I am also wondering if I can get enough power out of the 5V step up regulator. I would like to get the one from a power bank with a fixed 5V output.
Where trouble was expected but not found.
We had a lot of concerns about the 5V voltage from the battery and the one from the USB not playing well. So far, nothing was obviously wrong (read no magic smoke escaped) when both powers were connected at the same time. I was able to program while still running from the battery. In addition, I was able have the screen run all night long on a battery and it still was working in the morning. That almost sounds to good to be true. Maybe the display program turned off the wireless on the ESP to save the power but I was shocked to see it still running this morning. ( Might have had something do with a short night. I woke up at 4:30 with the PCB redesign punch list going through my head.)
What to do today:
1) Read sensors! Now that I can command the PCA9685 at will I can send the signals to the analog Demux chip and presumably put sensor reading up on the screen. In order to do that, I need to figure out how to display a variable on the screen and combine the I2C PCA9685 program with the display program. Hopefully they play nice together.
2) Re-spin board.
3) Make the daughter board with just he PCA9685, the demux and the flex connectors.
What is left untested.
1) I2S microphone. - This looks to complicated to get tested before my board spin. I will leave it and hope for the best.

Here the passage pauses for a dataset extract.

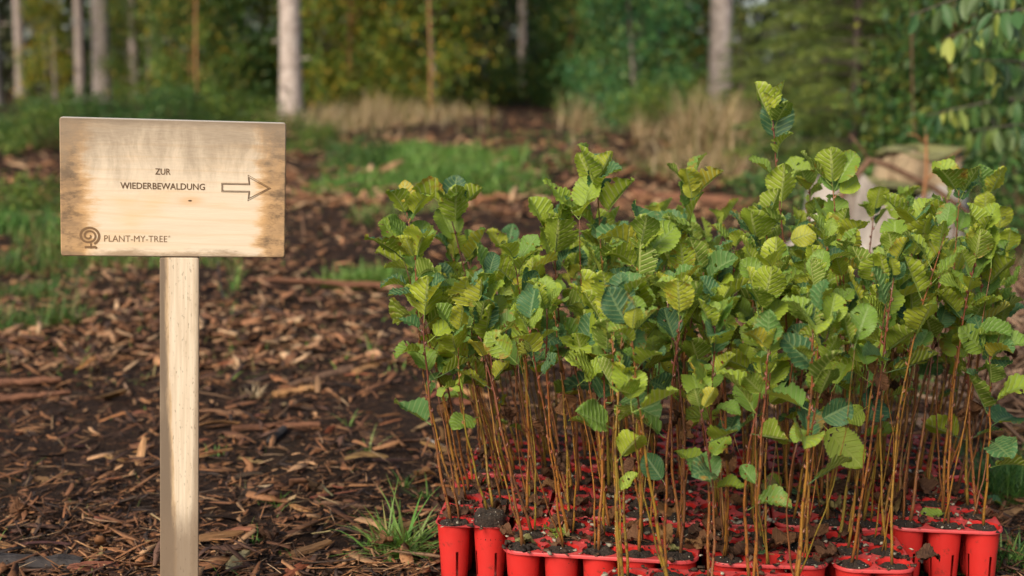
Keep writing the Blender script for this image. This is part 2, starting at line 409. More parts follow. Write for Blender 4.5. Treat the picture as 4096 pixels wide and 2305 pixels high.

2) MPU6050 Gyro - I have used this on every project I have done for years. It should be workable.
Board items to address:
1) Move PCA9685 board up to avoid the interference with the leg connectors and potentially the motor.
2) Narrow the pins on the Demux. Previously chose too wide a package and had to splay the pins to get it to work.
3) Use 2 ground planes and route discrete 5V power traces.
4) Take a hard look at 5V and 3V. Anything running on 5V needs a level shifter to avoid frying the ESP with the communication signals. The two components that need to be 5V are the ultrasonic transducer and the DF Player. Move the Gyro to 3V.
5) Implement said level shifter, potentially in the top right corner behind the ultrasonic sensor.
6) Put in some through holes to allow the daughter board to be connected with some long standoffs.
7) Add a 5V line to the board to board connector.
Flex items to address.
1) Motor terminals need to be through hole. To keep the adhesive, may 2 non plated through holes with a pad next to them.
2) Redo the charger an switch connections on the bottom of the flex. Find a new charge pump that is 5V and position the switch appropriately with wider spaced pins. Target no wires.
3) Move the through holes on the hip connection so the pads line up.
4) Consider reinforcing radii with unconnected copper planes. Seeing tearing.